Напротив, он не скрывал своего презрения к тупицам и бездарным зубриламхотя бы они отвечали на пять по заданному уроку. Некоторых же учеников он прямо ненавидел, одних за безнадежную глупость, других за лень и бездарность, прикрывавшихся подловатыми приёмами. К разряду первых, к его беспредельному огорчению, принадлежал его родной сын Ваня (Ванья - в произношении отца), среди вторых находился сын учителя русского языка Володя Доброписцев.
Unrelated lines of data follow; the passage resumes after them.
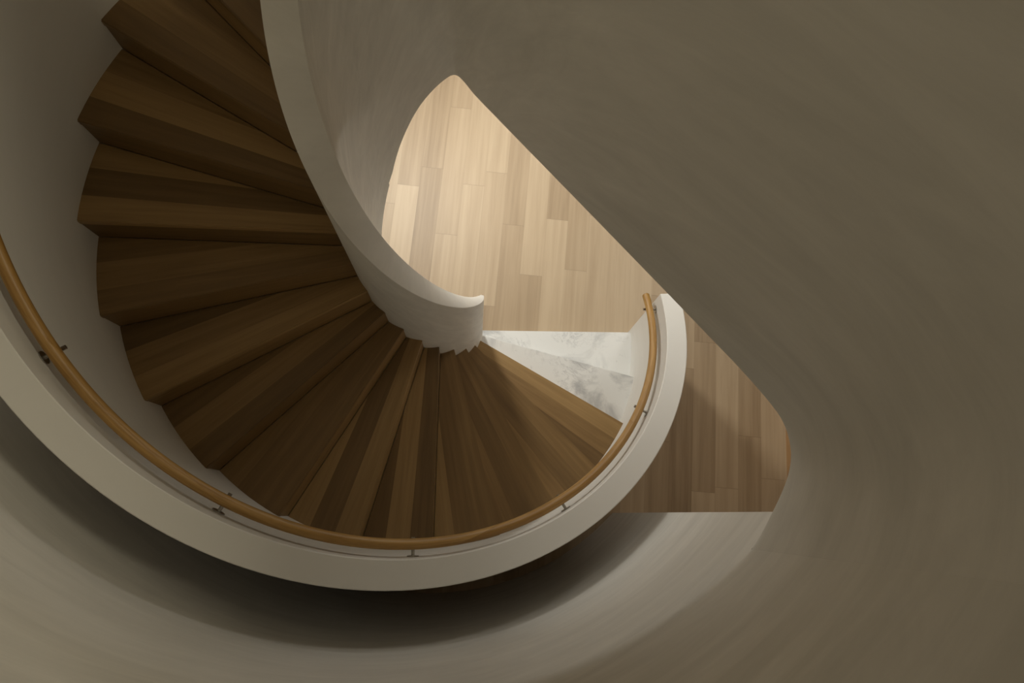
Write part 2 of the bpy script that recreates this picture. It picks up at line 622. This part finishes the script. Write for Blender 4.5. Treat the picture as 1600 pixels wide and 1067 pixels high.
def riser_mesh(name, h, th=0.02, back=0.003):
    bm = bmesh.new()
    ri, ro = RI - 0.02, RO + 0.02
    p0 = Vector((ri * math.cos(TI), ri * math.sin(TI)))
    p1 = Vector((ro, 0))
    d = (p1 - p0).normalized()
    nrm = Vector((d.y, -d.x))            # towards the back of the step
    q = [p0 + nrm * back, p1 + nrm * back, p1 + nrm * (back + th), p0 + nrm * (back + th)]
    lo = [bm.verts.new((v.x, v.y, 0)) for v in q]
    hi = [bm.verts.new((v.x, v.y, h)) for v in q]
    bm.faces.new(lo)
    bm.faces.new(hi)
    for i in range(4):
        bm.faces.new((lo[i], lo[(i + 1) % 4], hi[(i + 1) % 4], hi[i]))
    bmesh.ops.recalc_face_normals(bm, faces=bm.faces)
    me = bpy.data.meshes.new(name)
    bm.to_mesh(me)
    bm.free()
    return me


TH = 0.03
tm_w = tread_mesh('tread', TH)
tm_m = tread_mesh('marble_tread', TH)
rm_w = riser_mesh('riser', RISE - TH)
rm_m = riser_mesh('marble_riser', RISE - TH)
tm_w.materials.append(M_TREAD)
rm_w.materials.append(M_TREAD)
tm_m.materials.append(M_MARBLE)
rm_m.materials.append(M_MARBLE)
for n in range(1, NTOP):
    marble = n <= 2
    for nm, me, z in (('tread', tm_m if marble else tm_w, n * RISE), ('riser', rm_m if marble else rm_w, (n - 1) * RISE)):
        o = bpy.data.objects.new(nm, me)
        o.parent = stair
        o.location = (0, 0, z)
        o.rotation_euler = (0, 0, T0 - DT * n)
        col.objects.link(o)
        if marble:
            o['label'] = 'white grey-veined marble ' + nm
o = bpy.data.objects.new('riser', rm_w)
o.parent = stair
o.location = (0, 0, (NTOP - 1) * RISE)
o.rotation_euler = (0, 0, T0 - DT * NTOP)
col.objects.link(o)


def ribbon(nodes, fin, fout, ztop, zbot, ease=0.006, flare=None):
    bm = bmesh.new()
    rings = []
    for n in nodes:
        a, b = fin(n), fout(n)
        t, z0 = ztop(n), zbot(n)
        d = Vector((b[0] - a[0], b[1] - a[1]))
        L = d.length
        fl = d / L * flare(n) if flare else Vector((0, 0))
        e = d / L * min(ease, L * .3) if L > 0 else d
        rings.append([(a[0], a[1], z0), (b[0], b[1], z0), (b[0], b[1], t - ease), (b[0] - e.x, b[1] - e.y, t),
                      (a[0] + fl.x + e.x, a[1] + fl.y + e.y, t), (a[0] + fl.x, a[1] + fl.y, t - ease)])
    sweep(bm, rings)
    return bm


def frange(a, b, s):
    k = max(1, int(round((b - a) / s)))
    return [a + (b - a) * i / k for i in range(k + 1)]


# outer balustrade; unseen foot carried to the floor to block light from the gap
part('outer_balustrade', ribbon(frange(0.94, NTOP + .2, 0.125), lambda n: out_xy(n, RO), lambda n: out_xy(n, RO + 0.122),
                                lambda n: n * RISE + HB, lambda n: 0.0 if n < 12.6 else n * RISE - 0.34, 0.004), M_BAL)


# inner balustrade: a tight ribbon that thins out to a rounded nose at the foot
def rw(n):
    if n >= 4:
        return 0.2145 + 0.0075 * min(1.0, (n - 4) / 9)
    t = (4 - n) / 2.62
    return 0.2145 + 0.088 * t ** 2.2


def ro_in(n):
    r = RI + 0.0009 * (n - 3)
    if n < 1.62:
        t = (1.62 - n) / 0.24
        r -= 0.012 * t * t
    return r


part('inner_balustrade', ribbon(frange(1.38, 1.62, 0.04)[:-1] + frange(1.62, 17.52, 0.125), lambda n: in_xy(n, rw(n)), lambda n: in_xy(n, ro_in(n)),
                                lambda n: min(n * RISE + HB, ZG), lambda n: max(0.0, n * RISE - 0.83), 0.004), M_PL)

# plastered underside between the balustrades
bm = bmesh.new()
rings = []
for n in frange(2.2, NTOP, 0.25):
    a, b = in_xy(n, RI - .01), out_xy(n, RO + .01)
    z = n * RISE - 0.34
    rings.append([(a[0], a[1], max(0.0, z)), (b[0], b[1], max(0.0, z)), (b[0], b[1], max(0.0, z) + .03), (a[0], a[1], max(0.0, z) + .03)])
sweep(bm, rings)
part('underside', bm, M_BAL)

# ------------------------------------------------------------------ handrail
RR, HR, RAD = 1.388, 0.75, 0.0235
rail = tag(empty('handrail', (*out_xy(0.85, RR), 0.85 * RISE + HR)),
           'round golden oak handrail on steel brackets inside the outer balustrade', 'handrail')
RINV = Matrix.Translation(-rail.location)


def rail_pt(n, R=RR, h=HR):
    x, y = out_xy(n, R)
    return Vector((x, y, n * RISE + h))


def rail_section(n0, n1, sh0, sh1):
    bm = bmesh.new()
    uv = bm.loops.layers.uv.new('UVMap')
    K = 20
    ns = frange(n0, n1, 0.06)
    rings = []
    for idx, n in enumerate(ns):
        f = idx / (len(ns) - 1)
        ring = []
        for j in range(K):
            a = 2 * PI * j / K
            # scarf joints: the ends are cut on a long slant
            w = math.cos(a)
            s = (1 - f) ** 3 * sh0 * w + f ** 3 * sh1 * w
            m = n + s
            c = rail_pt(m)
            t = (rail_pt(m + .01) - rail_pt(m - .01)).normalized()
            side = Vector((c.x - CX, c.y - CY, 0)).normalized()
            up = side.cross(t).normalized()
            if up.z < 0:
                up = -up
            ring.append(bm.verts.new(c + side * RAD * math.cos(a) + up * RAD * math.sin(a)))
        rings.append(ring)
    for i, (a, b) in enumerate(zip(rings[:-1], rings[1:])):
        for j in range(K):
            k = (j + 1) % K
            f = bm.faces.new((a[j], a[k], b[k], b[j]))
            for lp, (u, v) in zip(f.loops, ((i, j), (i, j + 1), (i + 1, j + 1), (i + 1, j))):
                lp[uv].uv = (u * 0.06, v / K)
    bm.faces.new(rings[0])
    bm.faces.new(list(reversed(rings[-1])))
    o = finish('rail_section', bm, M_RAIL, rail, True, 50)
    o.matrix_parent_inverse = RINV
    return o


J = [0.84, 3.45, 6.35, 9.25, 11.35, 14.2, 17.0, 19.6]
SH = [0, 0.02, 0.30, -0.32, 0.34, 0.3, 0.3, 0]
for i in range(len(J) - 1):
    rail_section(J[i], J[i + 1] - 0.002, SH[i], SH[i + 1])


def cyl(bm, p, q, r, seg=16):
    p, q = Vector(p), Vector(q)
    d = (q - p).normalized()
    s = d.orthogonal().normalized()
    u = d.cross(s)
    rings = [[c + s * r * math.cos(2 * PI * i / seg) + u * r * math.sin(2 * PI * i / seg) for i in range(seg)] for c in (p, q)]
    sweep(bm, [[tuple(v) for v in r_] for r_ in rings])


for k in range(10):
    n = 1.1 + 2 * k
    hb = 0.705
    w = rail_pt(n, RO + 0.002, hb)
    side = Vector((w.x - CX, w.y - CY, 0)).normalized()
    bm = bmesh.new()
    tip = w - side * 0.080
    cyl(bm, w, tip, 0.0075)
    post = w - side * 0.055
    cyl(bm, post, post + Vector((0, 0, HR - hb - RAD + 0.004)), 0.005, 12)
    br = finish('bracket', bm, M_METAL, rail, True, 40)
    br.matrix_parent_inverse = RINV
    br['label'] = 'brushed steel bracket'
    bm = bmesh.new()
    cyl(bm, w, w - side * 0.007, 0.026, 24)
    fl = finish('flange', bm, M_METAL, br, True, 40)
    bm = bmesh.new()
    cyl(bm, tip + side * 0.010, tip - side * 0.004, 0.0085, 16)
    fl = finish('end_cap', bm, M_METAL, br, True, 40)
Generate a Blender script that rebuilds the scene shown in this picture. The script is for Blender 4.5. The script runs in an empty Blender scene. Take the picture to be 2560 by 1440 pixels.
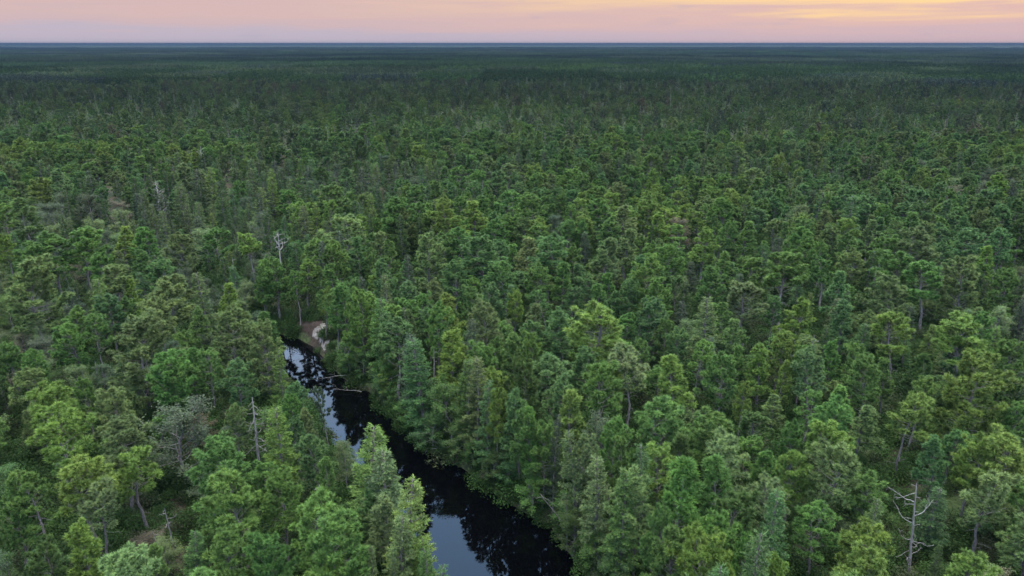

На последнего, на этого вовсе не плохого, необычайно добродушного, но склонного к мужицкой лукавости веснущатого малого, Мальхин, такой всегда сдержанный, корректный, неоднократно набрасывался с криком, обзывая его бранными словами, совершенно не полагавшимися в устах культурного педагога. И мне кажется, что на этом примере с особой ясностью выражалась некая расовая непримиримость между типичным пруссаком и типичным россиянином. Пруссак никак не может понять и принять то, что в славянской душе скользкого, зыбкого, "складную русскую душу". Проявления ее выводят его из себя, он в них видит худшее, что может быть в человеке, и с этим он готов бороться огнем и мечом! При этом ярость его растет по мере того, как он под своими ударами ощущает нечто уступчивое, рыхлое, не противопоставляющее ударам сопротивление.